Govt investment in sugary drinks as bad as tobacco - expert


A health expert is shocked by the revelation more than $240 million of taxpayers' money is invested in global soft drink and fast food chains.

Figures obtained by Radio New Zealand show as of May 31, the NZ Superannuation Fund and the Accident Compensation Cooperation (ACC) had $110 million invested in The Coca-Cola Company and its global subsidiaries, and $70m in its main rival, PepsiCo.

Another $38m was invested in McDonald's in America and Japan, and $17m in Domino's Pizza in the UK and Australia. In New Zealand, the Super Fund has $5m in the NZX-listed Restaurant Brands, which owns KFC, Pizza Hut, Carl's Junior and Starbucks in New Zealand.

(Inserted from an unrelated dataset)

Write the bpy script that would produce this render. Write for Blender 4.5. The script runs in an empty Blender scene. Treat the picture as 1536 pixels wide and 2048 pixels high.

Dental Association spokesperson Rob Beaglehole says it is totally inappropriate for taxpayers' money to be invested with companies which cause so much pain and suffering.

He says the products from all of these brands are major contributors to tooth decay, type 2 diabetes and obesity.

"It is a confusing message and it is also ironic because it's a Super fund - a lot of the people who are getting super are grandparents and they have kids who are getting holes in their teeth."

Mr Beaglehole likens the investment to money the Government used to have with tobacco companies.

"On the super fund website it says they have divested in tobacco because if you consume it as intended it causes harm, but if you consume sugary drinks as intended it causes harm too."

In 2007, the NZ Superannuation Fund made the decision to divest stocks because: "Investment in tobacco stocks is inconsistent with New Zealand's international commitments, national legislation, and Crown actions - in particular the objectives of the World Health Organisation (WHO)."

Mr Beaglehole says there is no difference between tobacco and sugary drinks. He says it's the number one source of added sugar in the New Zealand diet and if we can reduce people's intake, it will have a massive impact.

"It would save the Government money and taxpayers' money. Why are taxpayers paying to mop up the mess that these products are causing?"

Mr Beaglehole says the only option is to immediately divest in the funds.

"It would send a positive message to the community and it would mean the Government doesn't have sticky fingers."

However the NZ Super Fund said in a statement: “While we recognise that nutrition is a public health issue, we have no plans to put any sugar or fast food exclusions in place.”